═══ Given entries ═══

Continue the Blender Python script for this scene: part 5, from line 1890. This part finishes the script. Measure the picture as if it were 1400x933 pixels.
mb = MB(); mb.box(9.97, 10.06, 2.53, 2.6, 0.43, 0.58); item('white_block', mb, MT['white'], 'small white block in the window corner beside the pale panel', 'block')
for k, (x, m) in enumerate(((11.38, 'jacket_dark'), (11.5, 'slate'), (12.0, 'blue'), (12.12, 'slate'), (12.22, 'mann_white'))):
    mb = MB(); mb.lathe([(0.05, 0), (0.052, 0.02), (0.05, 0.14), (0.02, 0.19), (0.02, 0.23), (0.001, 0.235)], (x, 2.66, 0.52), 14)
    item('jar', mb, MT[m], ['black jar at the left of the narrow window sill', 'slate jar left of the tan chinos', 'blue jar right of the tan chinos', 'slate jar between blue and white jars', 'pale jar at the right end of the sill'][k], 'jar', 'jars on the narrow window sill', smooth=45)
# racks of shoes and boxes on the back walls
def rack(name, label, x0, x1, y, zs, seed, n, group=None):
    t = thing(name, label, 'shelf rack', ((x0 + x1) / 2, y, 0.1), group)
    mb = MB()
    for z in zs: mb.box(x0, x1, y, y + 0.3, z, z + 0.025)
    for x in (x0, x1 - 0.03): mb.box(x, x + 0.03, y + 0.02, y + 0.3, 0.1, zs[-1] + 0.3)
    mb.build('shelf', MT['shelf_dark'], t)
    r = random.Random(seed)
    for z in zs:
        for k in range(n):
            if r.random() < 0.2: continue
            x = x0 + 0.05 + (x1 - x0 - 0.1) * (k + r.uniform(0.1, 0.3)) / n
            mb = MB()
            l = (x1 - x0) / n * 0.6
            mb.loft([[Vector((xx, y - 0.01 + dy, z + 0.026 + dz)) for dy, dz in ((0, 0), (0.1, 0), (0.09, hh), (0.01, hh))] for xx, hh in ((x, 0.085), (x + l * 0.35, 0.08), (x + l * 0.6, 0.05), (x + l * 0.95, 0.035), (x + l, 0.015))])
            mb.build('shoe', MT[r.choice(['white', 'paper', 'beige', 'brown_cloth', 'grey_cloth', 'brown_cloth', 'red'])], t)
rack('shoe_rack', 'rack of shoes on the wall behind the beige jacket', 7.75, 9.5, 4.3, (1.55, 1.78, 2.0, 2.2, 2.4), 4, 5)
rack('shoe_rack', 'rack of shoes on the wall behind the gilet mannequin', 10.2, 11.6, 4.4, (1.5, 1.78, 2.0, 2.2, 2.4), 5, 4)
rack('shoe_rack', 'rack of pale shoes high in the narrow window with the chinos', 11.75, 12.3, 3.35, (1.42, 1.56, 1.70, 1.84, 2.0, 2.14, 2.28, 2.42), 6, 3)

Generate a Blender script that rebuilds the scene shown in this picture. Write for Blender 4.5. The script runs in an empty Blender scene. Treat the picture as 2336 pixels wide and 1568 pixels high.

═══

* **Brief**: Restate every line of the data word for word.

* **Output of the exercise**:
Continue the Blender Python script for this scene: part 5, from line 1890. This part finishes the script. Measure the picture as if it were 1400x933 pixels.
mb = MB(); mb.box(9.97, 10.06, 2.53, 2.6, 0.43, 0.58); item('white_block', mb, MT['white'], 'small white block in the window corner beside the pale panel', 'block')
for k, (x, m) in enumerate(((11.38, 'jacket_dark'), (11.5, 'slate'), (12.0, 'blue'), (12.12, 'slate'), (12.22, 'mann_white'))):
    mb = MB(); mb.lathe([(0.05, 0), (0.052, 0.02), (0.05, 0.14), (0.02, 0.19), (0.02, 0.23), (0.001, 0.235)], (x, 2.66, 0.52), 14)
    item('jar', mb, MT[m], ['black jar at the left of the narrow window sill', 'slate jar left of the tan chinos', 'blue jar right of the tan chinos', 'slate jar between blue and white jars', 'pale jar at the right end of the sill'][k], 'jar', 'jars on the narrow window sill', smooth=45)
# racks of shoes and boxes on the back walls
def rack(name, label, x0, x1, y, zs, seed, n, group=None):
    t = thing(name, label, 'shelf rack', ((x0 + x1) / 2, y, 0.1), group)
    mb = MB()
    for z in zs: mb.box(x0, x1, y, y + 0.3, z, z + 0.025)
    for x in (x0, x1 - 0.03): mb.box(x, x + 0.03, y + 0.02, y + 0.3, 0.1, zs[-1] + 0.3)
    mb.build('shelf', MT['shelf_dark'], t)
    r = random.Random(seed)
    for z in zs:
        for k in range(n):
            if r.random() < 0.2: continue
            x = x0 + 0.05 + (x1 - x0 - 0.1) * (k + r.uniform(0.1, 0.3)) / n
            mb = MB()
            l = (x1 - x0) / n * 0.6
            mb.loft([[Vector((xx, y - 0.01 + dy, z + 0.026 + dz)) for dy, dz in ((0, 0), (0.1, 0), (0.09, hh), (0.01, hh))] for xx, hh in ((x, 0.085), (x + l * 0.35, 0.08), (x + l * 0.6, 0.05), (x + l * 0.95, 0.035), (x + l, 0.015))])
            mb.build('shoe', MT[r.choice(['white', 'paper', 'beige', 'brown_cloth', 'grey_cloth', 'brown_cloth', 'red'])], t)
rack('shoe_rack', 'rack of shoes on the wall behind the beige jacket', 7.75, 9.5, 4.3, (1.55, 1.78, 2.0, 2.2, 2.4), 4, 5)
rack('shoe_rack', 'rack of shoes on the wall behind the gilet mannequin', 10.2, 11.6, 4.4, (1.5, 1.78, 2.0, 2.2, 2.4), 5, 4)
rack('shoe_rack', 'rack of pale shoes high in the narrow window with the chinos', 11.75, 12.3, 3.35, (1.42, 1.56, 1.70, 1.84, 2.0, 2.14, 2.28, 2.42), 6, 3)

Generate a Blender script that rebuilds the scene shown in this picture. Write for Blender 4.5. The script runs in an empty Blender scene. Treat the picture as 2336 pixels wide and 1568 pixels high.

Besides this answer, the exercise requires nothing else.